You must consult with an attorney knowledgeable about estate and probate law. This is a highly complex area of law.

DEAR BENNY: Our family has a vacant plot of land in a residential Chicago neighborhood. I wasn’t aware of this until four years ago when a couple of purchase solicitations came out of the blue via phone from tax buyers. In retrospect, we should have proceeded with the offer — first $2,000 and then $4,000 — as this was pre-recession. Instead, we paid the back taxes of about $20,000 and tried to sell the property. As the economy tanked and construction went under, any opportunities to sell dried up and I’m left with nothing but twice-a-year property taxes.

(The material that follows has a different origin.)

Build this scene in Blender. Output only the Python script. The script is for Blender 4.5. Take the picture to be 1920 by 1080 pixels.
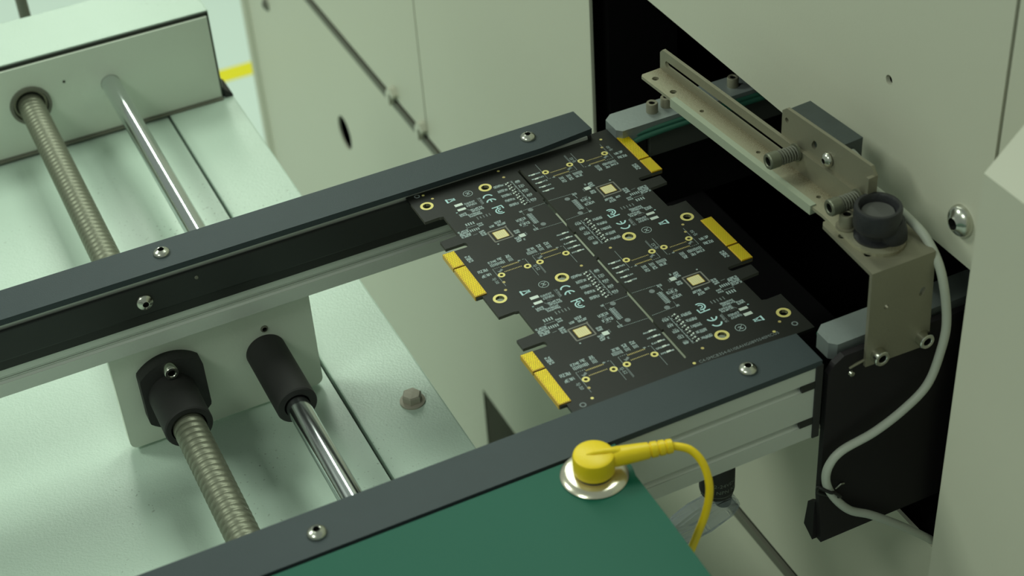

I recently solicited the lot to Habitat for Humanity, hoping to get a tax benefit for the donation. They took a look, apparently, but came back and said they weren’t interested. I originally made a proposal to the owner of the three-story condo next door, who could use this land as a large garden or another buildable area, but he wasn’t interested. Now the tenants use my lot for gardening and other outdoor activities, which doesn’t affect the lot in any way but does, admittedly, stick in my craw. Can you suggest any options to help me get this off my hands. –Don

DEAR DON: Have you tried giving the property to a charitable organization or a religious group? That would be my first recommendation.

Second, have you tried to sell it using a real estate agent? "Nothing ventured, nothing gained," as the saying goes.

Finally, you could just stop paying the real estate tax and let the city or county sell it at a tax sale. I am generally not an advocate of this approach, but in your case it may be your last resort.

DEAR BENNY: Do we have to do a HUD-1 form on a cash sale? The home is paid off and there is no lender involved. –Keith

DEAR KEITH: The answer is no. To explain to my readers, a HUD-1 is the form that is used for most residential real estate transactions. It is the "settlement statement" where the seller’s and buyer’s charges are listed, and reveals how much the buyer has to pay, and how much the seller will get.

If you are getting a mortgage, especially one that has federal (or Fannie Mae or Freddie Mac) involvement, you must use the HUD-1 form.

But in Keith’s case, he is selling property for all cash. While there should be some form of settlement statement (just in case the IRS decides to audit), he does not need to use the HUD-1.